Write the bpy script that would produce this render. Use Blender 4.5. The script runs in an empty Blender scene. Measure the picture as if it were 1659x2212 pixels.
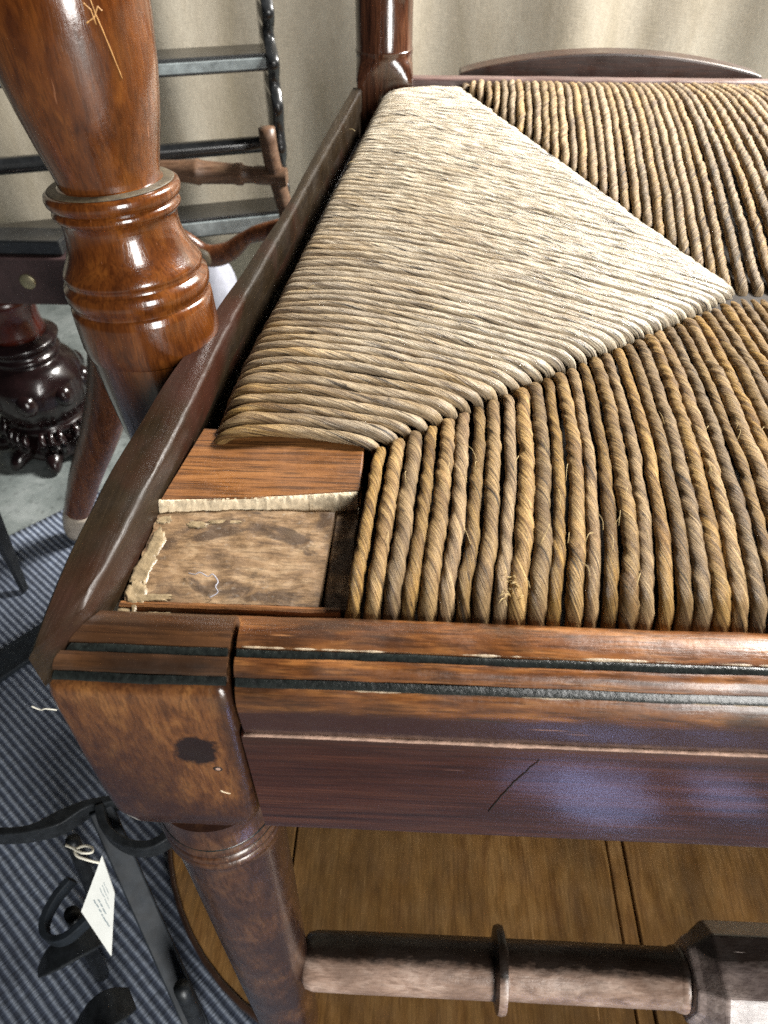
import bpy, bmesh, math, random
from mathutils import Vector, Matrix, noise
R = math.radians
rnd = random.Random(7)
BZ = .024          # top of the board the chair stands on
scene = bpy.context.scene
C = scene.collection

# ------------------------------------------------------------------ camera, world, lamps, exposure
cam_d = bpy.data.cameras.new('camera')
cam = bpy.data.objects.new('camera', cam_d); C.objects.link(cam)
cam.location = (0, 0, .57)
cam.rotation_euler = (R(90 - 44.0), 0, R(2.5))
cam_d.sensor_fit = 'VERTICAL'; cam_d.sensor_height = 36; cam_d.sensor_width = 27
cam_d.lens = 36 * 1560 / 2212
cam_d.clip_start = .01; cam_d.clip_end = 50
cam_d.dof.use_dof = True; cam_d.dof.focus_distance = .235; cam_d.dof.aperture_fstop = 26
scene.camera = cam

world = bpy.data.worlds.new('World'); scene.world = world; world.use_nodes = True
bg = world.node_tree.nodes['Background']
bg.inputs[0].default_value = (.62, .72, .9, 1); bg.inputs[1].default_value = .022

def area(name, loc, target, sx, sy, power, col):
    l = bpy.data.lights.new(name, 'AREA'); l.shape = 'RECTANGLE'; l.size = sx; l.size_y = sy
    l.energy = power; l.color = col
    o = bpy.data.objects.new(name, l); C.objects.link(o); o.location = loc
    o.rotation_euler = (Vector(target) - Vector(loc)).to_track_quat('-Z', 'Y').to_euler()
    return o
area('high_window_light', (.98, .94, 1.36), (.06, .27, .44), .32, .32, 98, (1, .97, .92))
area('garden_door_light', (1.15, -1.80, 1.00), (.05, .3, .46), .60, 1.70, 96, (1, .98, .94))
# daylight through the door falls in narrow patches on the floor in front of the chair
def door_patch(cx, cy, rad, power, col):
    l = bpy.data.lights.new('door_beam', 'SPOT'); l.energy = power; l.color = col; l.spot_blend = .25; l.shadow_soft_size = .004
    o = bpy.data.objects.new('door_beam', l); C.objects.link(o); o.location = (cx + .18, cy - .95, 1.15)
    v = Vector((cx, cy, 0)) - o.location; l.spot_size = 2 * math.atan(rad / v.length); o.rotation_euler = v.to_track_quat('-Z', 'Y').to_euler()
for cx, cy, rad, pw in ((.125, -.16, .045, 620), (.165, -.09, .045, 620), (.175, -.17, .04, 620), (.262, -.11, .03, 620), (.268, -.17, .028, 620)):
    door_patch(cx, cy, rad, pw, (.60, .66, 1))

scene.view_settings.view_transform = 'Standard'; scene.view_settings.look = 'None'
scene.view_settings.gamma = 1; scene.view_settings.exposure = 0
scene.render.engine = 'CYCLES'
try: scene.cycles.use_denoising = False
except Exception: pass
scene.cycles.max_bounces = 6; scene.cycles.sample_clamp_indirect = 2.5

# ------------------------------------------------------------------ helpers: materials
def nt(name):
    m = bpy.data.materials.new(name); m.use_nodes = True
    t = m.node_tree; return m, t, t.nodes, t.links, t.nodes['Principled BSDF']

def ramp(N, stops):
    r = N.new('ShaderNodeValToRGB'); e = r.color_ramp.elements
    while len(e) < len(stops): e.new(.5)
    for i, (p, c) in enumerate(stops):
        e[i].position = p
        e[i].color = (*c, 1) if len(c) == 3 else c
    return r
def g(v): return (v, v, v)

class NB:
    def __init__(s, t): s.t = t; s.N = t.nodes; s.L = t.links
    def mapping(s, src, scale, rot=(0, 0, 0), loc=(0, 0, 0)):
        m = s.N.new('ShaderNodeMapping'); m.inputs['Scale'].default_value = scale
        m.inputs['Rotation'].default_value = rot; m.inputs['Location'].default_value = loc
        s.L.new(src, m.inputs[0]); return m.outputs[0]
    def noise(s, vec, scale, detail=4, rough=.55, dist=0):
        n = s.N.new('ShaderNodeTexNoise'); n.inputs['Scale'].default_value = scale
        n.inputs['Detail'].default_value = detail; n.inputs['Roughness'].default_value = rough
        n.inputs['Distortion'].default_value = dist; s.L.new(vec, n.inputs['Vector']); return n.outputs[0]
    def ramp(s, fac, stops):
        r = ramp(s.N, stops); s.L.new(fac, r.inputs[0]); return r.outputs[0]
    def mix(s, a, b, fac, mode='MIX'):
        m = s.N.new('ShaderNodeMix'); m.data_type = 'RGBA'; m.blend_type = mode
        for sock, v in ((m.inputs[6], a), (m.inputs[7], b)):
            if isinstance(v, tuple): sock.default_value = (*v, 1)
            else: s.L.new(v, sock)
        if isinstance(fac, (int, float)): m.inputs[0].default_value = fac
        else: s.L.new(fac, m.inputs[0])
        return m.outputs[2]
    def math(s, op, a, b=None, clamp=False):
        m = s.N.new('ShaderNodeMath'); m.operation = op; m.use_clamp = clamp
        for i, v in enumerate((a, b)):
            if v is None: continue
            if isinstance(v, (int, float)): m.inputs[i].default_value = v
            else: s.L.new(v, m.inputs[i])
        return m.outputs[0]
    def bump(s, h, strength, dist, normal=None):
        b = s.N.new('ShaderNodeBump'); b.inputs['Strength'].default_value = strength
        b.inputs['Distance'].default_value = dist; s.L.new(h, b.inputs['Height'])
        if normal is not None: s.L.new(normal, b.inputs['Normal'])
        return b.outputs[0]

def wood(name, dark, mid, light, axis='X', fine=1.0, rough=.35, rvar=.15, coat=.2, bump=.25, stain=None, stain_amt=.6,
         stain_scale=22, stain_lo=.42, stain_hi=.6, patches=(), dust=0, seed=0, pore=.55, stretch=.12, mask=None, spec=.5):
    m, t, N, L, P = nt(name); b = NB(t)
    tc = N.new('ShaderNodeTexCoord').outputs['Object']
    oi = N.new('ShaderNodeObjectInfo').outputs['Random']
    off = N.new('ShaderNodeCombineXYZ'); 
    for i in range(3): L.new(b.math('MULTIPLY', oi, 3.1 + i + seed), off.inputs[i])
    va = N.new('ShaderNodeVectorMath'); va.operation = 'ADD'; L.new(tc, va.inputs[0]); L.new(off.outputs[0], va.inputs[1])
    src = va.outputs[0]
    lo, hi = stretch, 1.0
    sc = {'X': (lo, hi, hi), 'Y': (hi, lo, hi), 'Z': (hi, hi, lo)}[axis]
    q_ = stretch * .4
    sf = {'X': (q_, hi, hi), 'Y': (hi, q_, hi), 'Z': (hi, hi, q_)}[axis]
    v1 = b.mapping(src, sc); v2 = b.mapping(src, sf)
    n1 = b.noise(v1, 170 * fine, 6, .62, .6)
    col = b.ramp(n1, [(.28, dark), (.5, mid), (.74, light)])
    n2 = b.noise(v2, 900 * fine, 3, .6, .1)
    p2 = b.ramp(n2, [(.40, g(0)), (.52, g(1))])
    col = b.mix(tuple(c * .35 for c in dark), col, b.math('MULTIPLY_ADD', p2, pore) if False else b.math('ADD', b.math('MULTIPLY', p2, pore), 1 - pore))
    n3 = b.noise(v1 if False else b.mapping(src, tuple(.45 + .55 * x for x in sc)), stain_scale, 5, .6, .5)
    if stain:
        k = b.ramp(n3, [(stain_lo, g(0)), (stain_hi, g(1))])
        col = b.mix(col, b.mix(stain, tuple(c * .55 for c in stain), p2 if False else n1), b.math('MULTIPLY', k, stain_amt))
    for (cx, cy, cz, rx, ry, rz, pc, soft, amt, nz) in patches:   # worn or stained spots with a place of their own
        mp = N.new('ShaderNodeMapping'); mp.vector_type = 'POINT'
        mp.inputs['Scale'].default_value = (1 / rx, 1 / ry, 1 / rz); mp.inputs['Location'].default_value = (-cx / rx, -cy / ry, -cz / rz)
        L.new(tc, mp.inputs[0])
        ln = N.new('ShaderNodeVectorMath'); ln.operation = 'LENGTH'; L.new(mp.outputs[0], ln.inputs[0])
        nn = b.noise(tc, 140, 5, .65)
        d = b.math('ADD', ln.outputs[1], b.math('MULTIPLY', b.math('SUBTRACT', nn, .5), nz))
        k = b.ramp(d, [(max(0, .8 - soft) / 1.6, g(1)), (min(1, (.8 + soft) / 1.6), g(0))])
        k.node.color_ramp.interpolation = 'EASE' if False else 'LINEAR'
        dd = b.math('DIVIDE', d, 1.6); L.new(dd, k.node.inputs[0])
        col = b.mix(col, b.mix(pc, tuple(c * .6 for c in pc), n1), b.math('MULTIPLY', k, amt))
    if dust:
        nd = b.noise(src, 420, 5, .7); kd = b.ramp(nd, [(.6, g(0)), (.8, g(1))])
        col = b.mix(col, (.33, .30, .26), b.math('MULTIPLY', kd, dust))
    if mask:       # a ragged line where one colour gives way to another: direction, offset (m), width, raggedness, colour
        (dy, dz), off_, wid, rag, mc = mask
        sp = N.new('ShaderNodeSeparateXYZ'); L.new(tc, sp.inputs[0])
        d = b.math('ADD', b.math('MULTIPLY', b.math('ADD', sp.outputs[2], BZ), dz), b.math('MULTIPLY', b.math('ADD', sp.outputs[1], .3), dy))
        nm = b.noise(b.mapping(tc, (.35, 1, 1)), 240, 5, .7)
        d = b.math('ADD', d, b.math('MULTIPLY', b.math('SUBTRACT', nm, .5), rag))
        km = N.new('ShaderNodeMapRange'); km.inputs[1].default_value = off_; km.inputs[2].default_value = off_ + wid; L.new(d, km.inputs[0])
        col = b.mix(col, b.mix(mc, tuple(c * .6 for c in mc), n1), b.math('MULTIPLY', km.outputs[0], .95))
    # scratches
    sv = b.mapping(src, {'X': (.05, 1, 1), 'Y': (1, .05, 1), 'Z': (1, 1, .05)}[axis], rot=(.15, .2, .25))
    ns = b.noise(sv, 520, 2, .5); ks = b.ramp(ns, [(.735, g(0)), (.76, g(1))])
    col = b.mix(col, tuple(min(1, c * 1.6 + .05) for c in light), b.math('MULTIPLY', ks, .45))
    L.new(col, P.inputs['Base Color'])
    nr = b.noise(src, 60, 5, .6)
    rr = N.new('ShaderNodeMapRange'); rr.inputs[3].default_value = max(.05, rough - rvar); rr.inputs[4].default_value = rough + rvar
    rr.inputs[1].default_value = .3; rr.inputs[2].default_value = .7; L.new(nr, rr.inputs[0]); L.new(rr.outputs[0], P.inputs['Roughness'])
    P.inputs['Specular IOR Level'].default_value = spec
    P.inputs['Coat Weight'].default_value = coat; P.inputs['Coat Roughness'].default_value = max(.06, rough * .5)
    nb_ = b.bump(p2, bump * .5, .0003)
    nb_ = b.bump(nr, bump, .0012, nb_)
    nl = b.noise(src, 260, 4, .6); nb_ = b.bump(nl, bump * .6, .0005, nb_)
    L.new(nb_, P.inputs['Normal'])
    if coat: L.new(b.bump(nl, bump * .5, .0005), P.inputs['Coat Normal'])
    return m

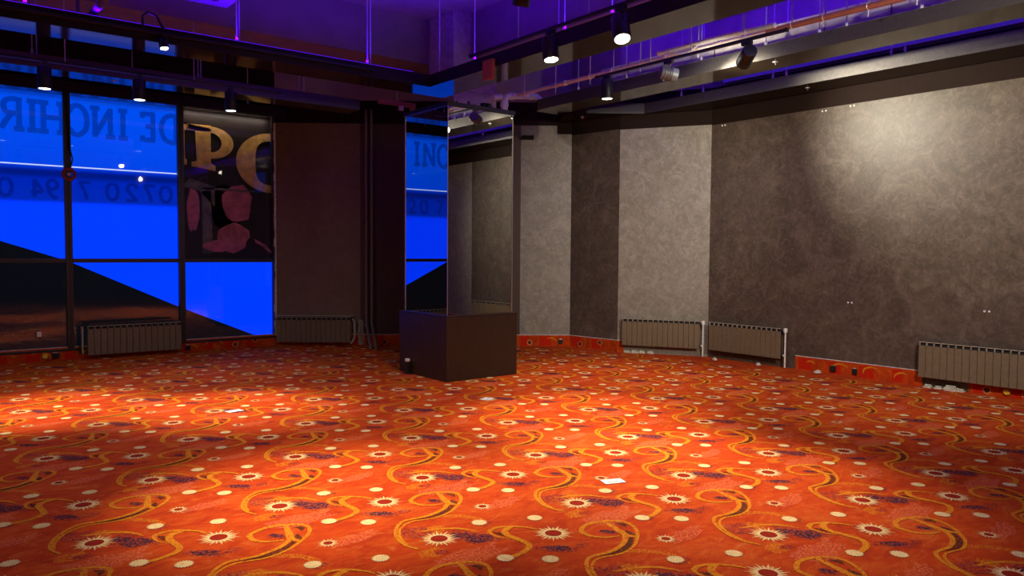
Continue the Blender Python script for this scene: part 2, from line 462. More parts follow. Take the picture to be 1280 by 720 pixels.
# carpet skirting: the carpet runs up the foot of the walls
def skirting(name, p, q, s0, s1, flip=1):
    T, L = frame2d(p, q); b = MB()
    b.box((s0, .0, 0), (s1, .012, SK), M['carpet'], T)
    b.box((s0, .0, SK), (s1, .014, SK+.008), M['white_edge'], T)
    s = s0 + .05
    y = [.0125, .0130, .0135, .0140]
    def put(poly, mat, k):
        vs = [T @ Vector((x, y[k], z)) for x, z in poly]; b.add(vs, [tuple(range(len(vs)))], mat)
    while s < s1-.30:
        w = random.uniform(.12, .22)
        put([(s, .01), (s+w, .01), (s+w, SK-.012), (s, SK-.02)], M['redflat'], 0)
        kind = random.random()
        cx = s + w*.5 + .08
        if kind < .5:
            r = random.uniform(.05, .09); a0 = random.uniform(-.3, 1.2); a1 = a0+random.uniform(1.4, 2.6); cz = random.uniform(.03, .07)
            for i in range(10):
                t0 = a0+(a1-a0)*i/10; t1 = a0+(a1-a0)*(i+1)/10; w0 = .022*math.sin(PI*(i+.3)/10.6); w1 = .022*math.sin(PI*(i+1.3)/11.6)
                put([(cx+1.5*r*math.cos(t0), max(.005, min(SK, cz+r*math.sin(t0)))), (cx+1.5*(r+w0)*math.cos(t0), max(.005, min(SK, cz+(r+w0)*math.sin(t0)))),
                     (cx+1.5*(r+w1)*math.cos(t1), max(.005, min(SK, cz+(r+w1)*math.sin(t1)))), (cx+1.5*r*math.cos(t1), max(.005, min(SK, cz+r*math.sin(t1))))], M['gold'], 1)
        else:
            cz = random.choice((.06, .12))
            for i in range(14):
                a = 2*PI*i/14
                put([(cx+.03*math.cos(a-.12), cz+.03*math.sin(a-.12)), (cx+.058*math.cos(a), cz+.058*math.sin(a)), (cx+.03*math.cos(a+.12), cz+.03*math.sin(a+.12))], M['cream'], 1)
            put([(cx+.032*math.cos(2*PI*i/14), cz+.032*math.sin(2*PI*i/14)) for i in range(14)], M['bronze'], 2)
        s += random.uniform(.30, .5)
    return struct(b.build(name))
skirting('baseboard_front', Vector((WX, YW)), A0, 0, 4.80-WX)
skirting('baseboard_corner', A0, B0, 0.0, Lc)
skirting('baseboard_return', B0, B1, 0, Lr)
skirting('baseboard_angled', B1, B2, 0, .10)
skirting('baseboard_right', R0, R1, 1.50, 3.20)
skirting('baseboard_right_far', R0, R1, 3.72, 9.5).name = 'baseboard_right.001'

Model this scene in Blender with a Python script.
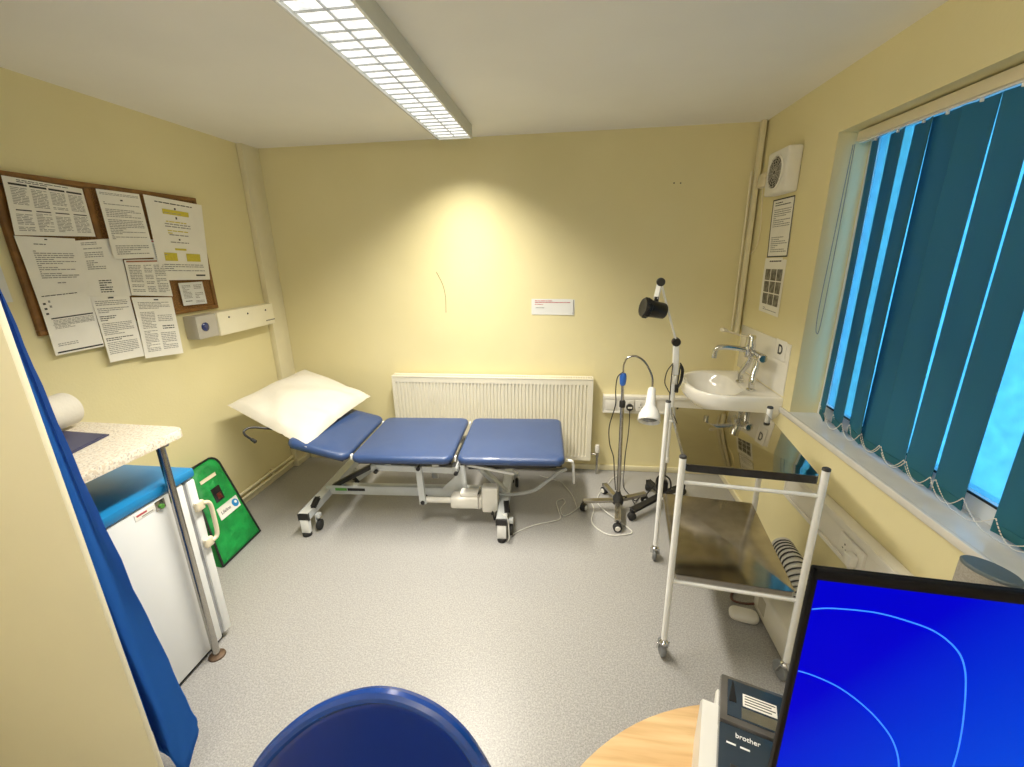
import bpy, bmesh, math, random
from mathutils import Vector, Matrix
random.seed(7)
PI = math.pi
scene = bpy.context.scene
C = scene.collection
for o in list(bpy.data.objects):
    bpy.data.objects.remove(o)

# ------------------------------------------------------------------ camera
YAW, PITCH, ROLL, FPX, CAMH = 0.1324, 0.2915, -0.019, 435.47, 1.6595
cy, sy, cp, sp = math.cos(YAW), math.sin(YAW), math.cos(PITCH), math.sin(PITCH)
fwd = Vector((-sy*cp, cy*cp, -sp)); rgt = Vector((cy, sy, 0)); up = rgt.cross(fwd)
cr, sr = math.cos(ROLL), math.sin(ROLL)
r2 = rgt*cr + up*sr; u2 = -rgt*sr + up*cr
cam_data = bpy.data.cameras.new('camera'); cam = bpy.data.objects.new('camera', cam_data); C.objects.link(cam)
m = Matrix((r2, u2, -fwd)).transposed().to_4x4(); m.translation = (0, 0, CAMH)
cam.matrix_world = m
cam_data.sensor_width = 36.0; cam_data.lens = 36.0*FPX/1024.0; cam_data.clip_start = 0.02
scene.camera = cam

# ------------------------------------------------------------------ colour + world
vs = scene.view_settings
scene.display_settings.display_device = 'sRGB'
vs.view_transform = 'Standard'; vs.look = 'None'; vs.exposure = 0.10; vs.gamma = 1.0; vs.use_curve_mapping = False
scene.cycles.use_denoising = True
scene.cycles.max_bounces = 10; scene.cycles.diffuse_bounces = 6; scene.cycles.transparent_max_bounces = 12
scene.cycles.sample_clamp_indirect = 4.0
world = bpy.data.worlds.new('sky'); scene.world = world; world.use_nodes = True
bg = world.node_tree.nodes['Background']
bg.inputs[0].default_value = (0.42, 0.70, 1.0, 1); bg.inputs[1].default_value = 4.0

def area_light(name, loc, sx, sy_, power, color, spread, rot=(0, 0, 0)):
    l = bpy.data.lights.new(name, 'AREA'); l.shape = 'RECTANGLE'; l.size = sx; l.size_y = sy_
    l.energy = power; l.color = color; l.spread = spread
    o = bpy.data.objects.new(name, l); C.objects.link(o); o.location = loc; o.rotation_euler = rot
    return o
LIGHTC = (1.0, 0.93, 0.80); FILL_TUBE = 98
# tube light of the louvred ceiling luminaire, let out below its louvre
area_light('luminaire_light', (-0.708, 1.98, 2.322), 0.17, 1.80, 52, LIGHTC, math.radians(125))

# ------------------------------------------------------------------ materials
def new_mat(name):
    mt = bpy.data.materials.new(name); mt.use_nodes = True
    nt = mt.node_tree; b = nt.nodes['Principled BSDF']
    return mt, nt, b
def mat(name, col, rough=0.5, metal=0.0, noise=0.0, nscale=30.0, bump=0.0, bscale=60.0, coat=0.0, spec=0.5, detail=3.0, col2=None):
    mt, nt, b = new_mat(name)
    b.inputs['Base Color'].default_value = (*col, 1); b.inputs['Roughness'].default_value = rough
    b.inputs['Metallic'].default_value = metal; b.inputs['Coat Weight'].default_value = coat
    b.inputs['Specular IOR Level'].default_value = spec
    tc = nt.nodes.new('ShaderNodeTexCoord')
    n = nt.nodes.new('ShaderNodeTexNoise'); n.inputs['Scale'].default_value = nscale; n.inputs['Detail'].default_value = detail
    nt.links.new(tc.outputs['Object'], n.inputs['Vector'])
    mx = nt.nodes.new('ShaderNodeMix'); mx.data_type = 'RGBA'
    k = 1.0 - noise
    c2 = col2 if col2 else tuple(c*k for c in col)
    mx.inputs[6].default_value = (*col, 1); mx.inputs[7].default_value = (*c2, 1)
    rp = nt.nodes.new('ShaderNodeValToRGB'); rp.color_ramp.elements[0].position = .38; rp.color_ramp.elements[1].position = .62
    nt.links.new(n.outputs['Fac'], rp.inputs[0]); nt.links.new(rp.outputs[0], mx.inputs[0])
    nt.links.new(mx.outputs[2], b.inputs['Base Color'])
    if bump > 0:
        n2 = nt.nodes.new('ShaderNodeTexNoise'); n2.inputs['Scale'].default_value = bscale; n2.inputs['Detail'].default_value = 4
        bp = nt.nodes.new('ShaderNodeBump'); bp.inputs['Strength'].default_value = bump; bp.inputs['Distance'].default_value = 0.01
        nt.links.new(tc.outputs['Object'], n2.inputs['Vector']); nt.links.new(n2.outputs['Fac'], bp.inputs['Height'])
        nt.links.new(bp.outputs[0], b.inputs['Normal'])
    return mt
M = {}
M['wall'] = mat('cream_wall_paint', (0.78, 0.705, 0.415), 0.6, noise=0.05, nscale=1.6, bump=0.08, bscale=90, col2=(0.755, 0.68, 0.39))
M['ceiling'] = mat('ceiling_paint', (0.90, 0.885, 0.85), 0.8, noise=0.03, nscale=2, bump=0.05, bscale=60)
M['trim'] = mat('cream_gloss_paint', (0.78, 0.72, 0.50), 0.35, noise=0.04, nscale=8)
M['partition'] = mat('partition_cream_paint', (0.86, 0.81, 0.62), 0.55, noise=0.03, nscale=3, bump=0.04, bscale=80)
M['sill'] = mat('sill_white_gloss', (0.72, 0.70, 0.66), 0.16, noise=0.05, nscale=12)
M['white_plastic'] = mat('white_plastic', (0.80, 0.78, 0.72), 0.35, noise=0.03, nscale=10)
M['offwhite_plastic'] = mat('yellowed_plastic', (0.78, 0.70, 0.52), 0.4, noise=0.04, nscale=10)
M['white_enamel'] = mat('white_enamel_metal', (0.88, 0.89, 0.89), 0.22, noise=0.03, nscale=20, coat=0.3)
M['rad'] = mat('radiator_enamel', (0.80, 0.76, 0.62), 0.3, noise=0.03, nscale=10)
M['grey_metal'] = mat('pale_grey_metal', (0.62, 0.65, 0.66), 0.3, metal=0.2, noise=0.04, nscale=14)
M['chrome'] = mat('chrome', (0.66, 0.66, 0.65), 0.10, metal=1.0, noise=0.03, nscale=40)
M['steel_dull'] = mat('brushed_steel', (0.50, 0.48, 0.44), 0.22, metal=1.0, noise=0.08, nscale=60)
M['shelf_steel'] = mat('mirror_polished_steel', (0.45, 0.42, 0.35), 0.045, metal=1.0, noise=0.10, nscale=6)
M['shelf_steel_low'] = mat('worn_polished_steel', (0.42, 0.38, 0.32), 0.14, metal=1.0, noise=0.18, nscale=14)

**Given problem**
Omit all pictures, then copy the lines between the ones holding "Model this scene" and "bpy.data.objects.remove(o)", inclusive.

**The answer**
Model this scene in Blender with a Python script.
import bpy, bmesh, math, random
from mathutils import Vector, Matrix
random.seed(7)
PI = math.pi
scene = bpy.context.scene
C = scene.collection
for o in list(bpy.data.objects):
    bpy.data.objects.remove(o)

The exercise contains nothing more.